Czwartkowa podwyżka stóp w Turcji była już piątą, odkąd w czerwcu na czele banku centralnego stanęła Hafize Gaye Erkan, której prezydent Recep Erdogan po wygranych wyborach powierzył zadanie zduszenia inflacji. Przed rozpoczęciem cyklu zacieśniania polityki pieniężnej główna stopa procentowa wynosiła tam 8,5 proc. Obecnie jest najwyższa od ponad 20 lat, a ekonomiści nie wykluczają, że jeszcze zostanie podniesiona.
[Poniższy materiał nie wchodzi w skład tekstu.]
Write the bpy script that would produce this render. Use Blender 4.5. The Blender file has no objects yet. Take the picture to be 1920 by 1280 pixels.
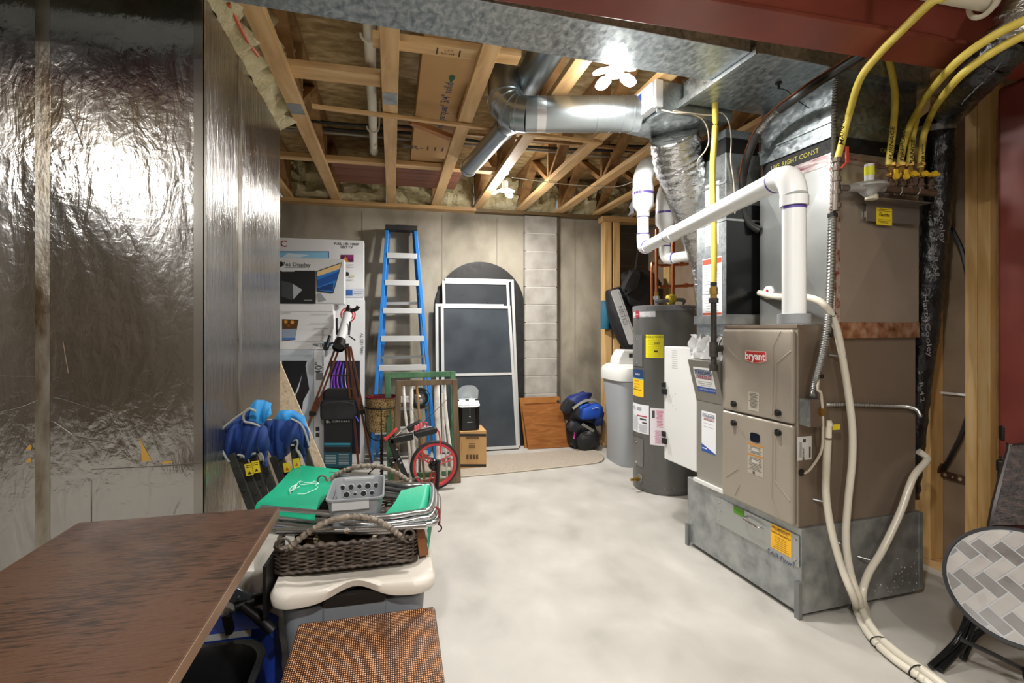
import bpy, math, random
from mathutils import Vector as V, Matrix as MX
random.seed(7)
SC = bpy.context.scene
COL = SC.collection
PI = math.pi
# ------------------------------------------------------------------ camera frame (for measuring points)
FPX, CXP, HYP, CAMH = 941.0, 960.0, 614.0, 1.35
TH = math.radians(13.45); _s, _c = math.sin(TH), math.cos(TH)
def at(px, py, X=None, Y=None, z=None, d=None):
    u = (px-CXP)/FPX; v = (HYP-py)/FPX
    r = (u*_c+_s, _c-u*_s, v)
    if X is not None: t = X/r[0]
    elif Y is not None: t = Y/r[1]
    elif z is not None: t = (z-CAMH)/r[2]
    else: t = d
    return V((r[0]*t, r[1]*t, CAMH+r[2]*t))
PH = math.radians(3.1); HO = V((1.843, 1.947, 0))
HM = MX.Translation(HO) @ MX.Rotation(PH, 4, 'Z')
def H(a, b, z): return HM @ V((a, b, z))
def hv(px, py, a=None, b=None, z=None):
    q = at(px, py, d=1.0) - V((0, 0, CAMH)); c0 = V((0, 0, CAMH))
    Mi = HM.inverted(); o = Mi @ c0; r = Mi.to_3x3() @ q
    if a is not None: t = (a-o.x)/r.x
    elif b is not None: t = (b-o.y)/r.y
    else: t = (z-o.z)/r.z
    return HM @ (o + r*t)
# ------------------------------------------------------------------ mesh builder
class MB:
    def __init__(s, M=None):
        s.v = []; s.f = []; s.m = []; s.mi = 0; s.M = M
    def pt(s, p):
        p = V(p)
        if s.M is not None: p = s.M @ p
        s.v.append(p); return len(s.v)-1
    def face(s, idx): s.f.append(tuple(idx)); s.m.append(s.mi)
    def poly(s, pts): s.face([s.pt(p) for p in pts]); return s
    def box(s, x0, x1, y0, y1, z0, z1, M=None):
        P = [(x0,y0,z0),(x1,y0,z0),(x1,y1,z0),(x0,y1,z0),(x0,y0,z1),(x1,y0,z1),(x1,y1,z1),(x0,y1,z1)]
        i = [s.pt(M @ V(p) if M is not None else p) for p in P]
        for q in ((0,3,2,1),(4,5,6,7),(0,1,5,4),(1,2,6,5),(2,3,7,6),(3,0,4,7)): s.face([i[k] for k in q])
        return s
    def bar(s, p, q, w, h, up=(0,0,1)):
        p = V(p); q = V(q); d = (q-p); L = d.length; d = d/L
        u = V(up); x = d.cross(u)
        if x.length < 1e-4: x = d.cross(V((1,0,0)))
        x.normalize(); u = x.cross(d).normalized()
        M = MX(((x.x,d.x,u.x,p.x),(x.y,d.y,u.y,p.y),(x.z,d.z,u.z,p.z),(0,0,0,1)))
        return s.box(-w/2, w/2, 0, L, -h/2, h/2, M)
    def ring(s, c, t, nrm, r, n):
        b = t.cross(nrm)
        return [s.pt(c + nrm*(r*math.cos(2*PI*k/n)) + b*(r*math.sin(2*PI*k/n))) for k in range(n)]
    def tube(s, pts, r, n=8, closed=False, cap=True):
        pts = [V(p) for p in pts]; N = len(pts)
        rs = r if isinstance(r, (list, tuple)) else [r]*N
        rings = []; nrm = None
        for i in range(N):
            if closed: t = pts[(i+1) % N]-pts[i-1]
            else: t = pts[min(i+1, N-1)]-pts[max(i-1, 0)]
            if t.length < 1e-9: t = V((0,0,1))
            t.normalize()
            if nrm is None:
                nrm = t.cross(V((0,0,1)))
                if nrm.length < 1e-3: nrm = t.cross(V((1,0,0)))
            nrm = nrm - t*nrm.dot(t)
            if nrm.length < 1e-6: nrm = t.cross(V((0.3,1,0.2)))
            nrm.normalize()
            rings.append(s.ring(pts[i], t, nrm, rs[i], n))
        for i in range(N if closed else N-1):
            A = rings[i]; B = rings[(i+1) % N]
            for k in range(n): s.face((A[k], A[(k+1) % n], B[(k+1) % n], B[k]))
        if cap and not closed:
            s.face(rings[0][::-1]); s.face(rings[-1])
        return s
    def lathe(s, prof, n=24, M=None, a0=0, a1=2*PI, cap=True):
        full = abs(a1-a0-2*PI) < 1e-6; m = n if full else n+1; R = []
        for r, z in prof:
            row = []
            for k in range(m):
                a = a0+(a1-a0)*k/n; p = V((r*math.cos(a), r*math.sin(a), z))
                row.append(s.pt(M @ p if M is not None else p))
            R.append(row)
        for i in range(len(R)-1):
            for k in range(n):
                j = (k+1) % m
                s.face((R[i][k], R[i][j], R[i+1][j], R[i+1][k]))
        if cap and full:
            if prof[0][0] > 1e-5: s.face(R[0][::-1])
            if prof[-1][0] > 1e-5: s.face(R[-1])
        return s
    def prism(s, poly, z0, z1, M=None):
        A = [s.pt(M @ V((x,y,z0)) if M is not None else (x,y,z0)) for x, y in poly]
        B = [s.pt(M @ V((x,y,z1)) if M is not None else (x,y,z1)) for x, y in poly]
        n = len(poly); s.face(A[::-1]); s.face(B)
        for k in range(n): s.face((A[k], A[(k+1) % n], B[(k+1) % n], B[k]))
        return s
    def sheet(s, f, nu, nv, thick=0):
        g = [[V(f(i/nu, j/nv)) for j in range(nv+1)] for i in range(nu+1)]
        I = [[s.pt(p) for p in row] for row in g]
        for i in range(nu):
            for j in range(nv): s.face((I[i][j], I[i+1][j], I[i+1][j+1], I[i][j+1]))
        if thick:
            def nr(i, j):
                a = g[min(i+1,nu)][j]-g[max(i-1,0)][j]; b = g[i][min(j+1,nv)]-g[i][max(j-1,0)]
                c = a.cross(b); return c.normalized() if c.length > 1e-9 else V((0,0,1))
            K = [[s.pt(g[i][j]-nr(i,j)*thick) for j in range(nv+1)] for i in range(nu+1)]
            for i in range(nu):
                for j in range(nv): s.face((K[i][j], K[i][j+1], K[i+1][j+1], K[i+1][j]))
            for i in range(nu):
                s.face((I[i][0], K[i][0], K[i+1][0], I[i+1][0])); s.face((I[i][nv], I[i+1][nv], K[i+1][nv], K[i][nv]))
            for j in range(nv):
                s.face((I[0][j], I[0][j+1], K[0][j+1], K[0][j])); s.face((I[nu][j], K[nu][j], K[nu][j+1], I[nu][j+1]))
        return s
    def text(s, txt, size, M, align='CENTER', bold=0, ext=0.0):
        cu = bpy.data.curves.new('t', 'FONT'); cu.body = txt; cu.size = size; cu.align_x = align; cu.align_y = 'CENTER'
        cu.offset = bold*size; cu.extrude = ext; cu.resolution_u = 2
        o = bpy.data.objects.new('t', cu); me = o.to_mesh()
        base = len(s.v)
        for q in me.vertices: s.pt(M @ q.co)
        for p in me.polygons: s.face([base+i for i in p.vertices])
        o.to_mesh_clear(); bpy.data.objects.remove(o); bpy.data.curves.remove(cu)
        return s
    def rect(s, M, cx, cy, w, h, z=0.0):
        s.poly([M @ V((cx-w/2,cy-h/2,z)), M @ V((cx+w/2,cy-h/2,z)), M @ V((cx+w/2,cy+h/2,z)), M @ V((cx-w/2,cy+h/2,z))]); return s
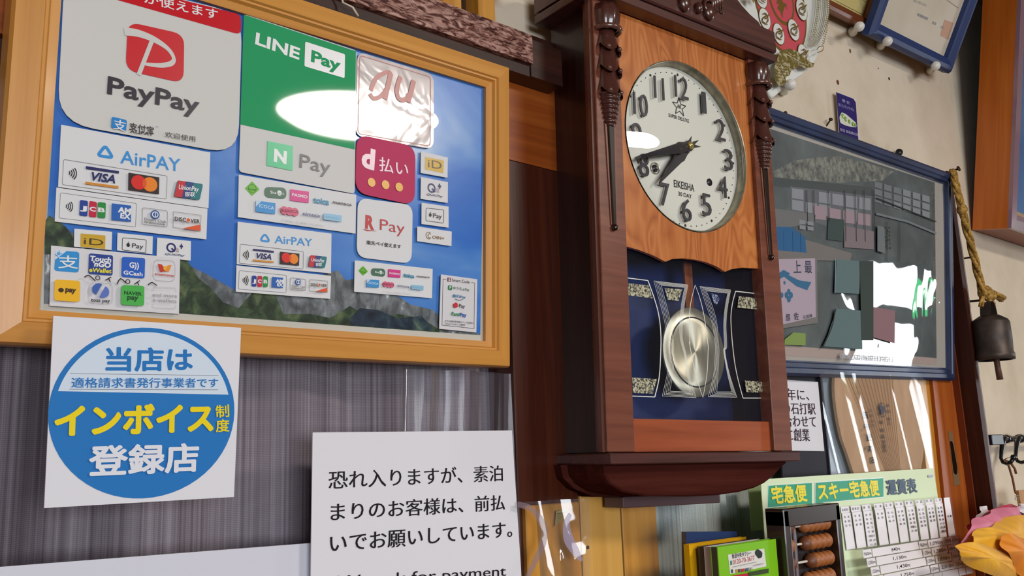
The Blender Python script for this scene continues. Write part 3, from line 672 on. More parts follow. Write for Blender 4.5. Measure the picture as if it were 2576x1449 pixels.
# left and right outlines
gk.curve([Z5(180, 437), Z5(500, 478)], 2.2, white, 2)
gk.curve([Z5(500, 478), Z5(590, 730), Z5(650, 950), Z5(680, 1200), Z7(940, 60), Z7(930, 220), Z7(903, 341)], 3, white)
gk.line([Z7(903, 341), Z7(752, 335)], 2.2, white)
gk.line([Z5(2040, 664), Z5(1728, 628)], 2.2, white)
gk.curve([Z5(1728, 628), Z5(1680, 820), Z5(1662, 1050), Z7(1388, 60), Z7(1410, 200), Z7(1448, 348)], 2.6, white)
gk.line([Z7(1448, 348), Z7(1585, 348)], 2.2, white)
for k in range(5):     # nested hourglass lines
    a = 16*k
    gk.line([Z5(580+a*1.35, 484+a), Z5(1058-a, 540+a*.62)], .9, white)
    gk.curve([Z5(580+a*1.35, 484+a), Z5(690+a*1.0, 880), Z5(740+a, 1100), Z5(770+a*.9, 1300), Z7(992+a*.28, 0), Z7(985+a*.4, 160), Z7(948+a*.6, 335-a*.45)], .9, white)
    gk.curve([Z5(1058-a, 540+a*.62), Z5(1010-a*.9, 800), Z5(985-a*.9, 1050), Z5(982-a*.8, 1290), Z7(1095-a*.3, 80), Z7(1120-a*.35, 220), Z7(1157-a*.75, 345-a*.5)], .9, white)
    gk.line([Z7(948+a*.6, 335-a*.45), Z7(1157-a*.75, 345-a*.5)], .9, white)
    gk.line([Z5(1224+a*1.1, 562+a), Z5(1655-a*.9, 612+a*.75)], .9, white)
    gk.curve([Z5(1224+a*1.1, 562+a), Z5(1310+a, 820), Z5(1390+a*.8, 1060), Z5(1430+a*.5, 1300), Z7(1275+a*.25, 60), Z7(1265+a*.3, 200), Z7(1232+a*.7, 340-a*.45)], .9, white)
    gk.curve([Z5(1655-a*.9, 612+a*.75), Z5(1610-a*.8, 860), Z5(1590-a*.8, 1100), Z5(1600-a*.8, 1400), Z7(1335-a*.25, 60), Z7(1360-a*.3, 190), Z7(1408-a*.6, 343-a*.5)], .9, white)
    gk.line([Z7(1232+a*.7, 340-a*.45), Z7(1408-a*.6, 343-a*.5)], .9, white)
gk.curve([Z5(1138, 545), Z5(1080, 780), Z5(1060, 1000), Z5(1065, 1380)], [1, 2, 2, 2], white)
gk.curve([Z7(1105, 0), Z7(1135, 160), Z7(1165, 270), Z7(1190, 345)], [2, 2, 2, 1], white)
gk.curve([Z5(1138, 545), Z5(1210, 750), Z5(1270, 1020), Z5(1320, 1400), Z7(1222, 60), Z7(1215, 200), Z7(1190, 345)], [1, 2, 2, 2, 2, 2, 1], white)
for q in ([(190, 520), (482, 552), (545, 733), (200, 690)], [(708, 588), (958, 606), (905, 768), (752, 752)], [(1748, 702), (2035, 735), (2045, 892), (1728, 862)]): gk.poly([Z5(*p) for p in q], goldm)
gk.poly([Z5(1352, 655), Z5(1450, 690), Z5(1480, 740), Z5(1440, 820), Z5(1400, 800)], noisy('worn_fleck', [(.5, '1c2c5c'), (.56, '9aa0b0')], 500, 2, .4))
for q in ([(752, 222), (903, 232), (880, 322), (755, 318)], [(1448, 240), (1570, 250), (1575, 316), (1455, 312)]): gk.poly([Z7(*p) for p in q], goldm)
gk.out('painted_lines', ck)
# ================================================================= stickers and papers on the board
K = lambda c, r=.3, **k: mat(c, r, **{'spec': .5 if r < .4 else .2, **k})
WH = K('dcdcde', .45, coat=.4); WH2 = K('d6d4d8', .5); PAPER = K('dedde4', .7)
def Z(ox, oy, sc): return lambda x, y: (ox+x*sc, oy+y*sc)
A1, A2, A3, A4 = Z(0, 0, .28986), Z(580, 0, .31746), Z(80, 300, .359), Z(560, 400, .34514)
BLK, NAVY, GREY, DGREY = K('1c1a20'), K('1c2260'), K('77777c'), K('3c3a40')
BLUE, RED, ORG, TEAL, GOLD = K('1f86cf'), K('c8202c'), K('e8892a'), K('12757c'), K('c9a12c')
INKW = K('e4e4e6')
def sticker(label, quad, m=WH, r=0, lift=.0, name='payment_sticker', group='payment stickers on the board', th=.01):
    return card(name, label, 'sticker', BF, quad, m, d=.004-lift, th=th, r=r, group=group)
def rect(i, T, q, m, r=0): i.poly([T(*p) for p in q], m, r)
def outl(i, T, q, w, m, r=4): i.line([T(*p) for p in q], w, m, closed=True, r=r)
def arcs(i, T, x, y, s):
    for k in range(4): i.ring(T(x, y), s*(.35+.28*k), s*.13, BLK, -42, 42, 8)
def tri_logo(i, pts, w): i.line(pts, w, K('2f8fd6'), closed=True, r=9)
def visa(i, T, q1, t, h, q2):
    rect(i, T, q1, NAVY); i.text('VISA', T(*t[0]), T(*t[1]), h, NAVY, .03, .25); rect(i, T, q2, K('d08a34'))
def master(i, T, q, c1, c2, r):
    rect(i, T, q, K('2a1a20')); i.circ(T(*c2), r, K('e8821e')); i.circ(T(*c1), r, K('d8241f'))
    i.circ(T((c1[0]+c2[0])/2, (c1[1]+c2[1])/2), r*.62, K('e0501f'), sq=.45)
def union(i, T, q):
    a, b, c, d = [np.array(p, float) for p in q]
    def m_(u0, u1): return [tuple(a+(b-a)*u0), tuple(a+(b-a)*u1), tuple(d+(c-d)*u1), tuple(d+(c-d)*u0)]
    rect(i, T, q, K('12757c'), 5); rect(i, T, m_(.02, .34), K('c32a3a'), 2); rect(i, T, m_(.32, .64), K('24427c'))
    w = b-a; i.text('UnionPay', T(*(a+w*.12+(d-a)*.52)), T(*(b-w*.1+(c-b)*.5)), abs((d-a)[1])*.3*SC[T], INKW, .02, .2)
    i.text('银联', T(*(a+w*.42+(d-a)*.92)), T(*(b-w*.2+(c-b)*.86)), abs((d-a)[1])*.3*SC[T], INKW, .02, .2)
SC = {A1: .28986, A2: .31746, A3: .359, A4: .34514}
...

– Turcja podwyższy do końca roku główną stopę procentową do 40 proc. ze względu na podwyższone ryzyko geopolityczne oraz jego potencjalny wpływ na turecką inflację oraz bilans płatniczy – twierdzi Yigit Onay, ekonomista Deutsche Banku.
Mediana prognoz analityków zebranych przez agencję Bloomberga sugeruje jednak, że główna stopa procentowa dojdzie do 40 proc. dopiero w II kwartale 2024 r. Najbardziej „jastrzębie” prognozy wskazują, że może ona sięgać aż 45 proc.
Tak radykalne podwyżki stóp mają za zadanie okiełznać inflację konsumencką, która przyspieszyła we wrześniu do 61,5 proc. Wygląda na to, że ma ona już szczyt za sobą (85,5 proc. w październiku 2022 r.), ale jej dalsza redukcja może być długotrwała. Bank centralny spodziewa się, że na koniec 2024 r. będzie ona wynosiła 33 proc.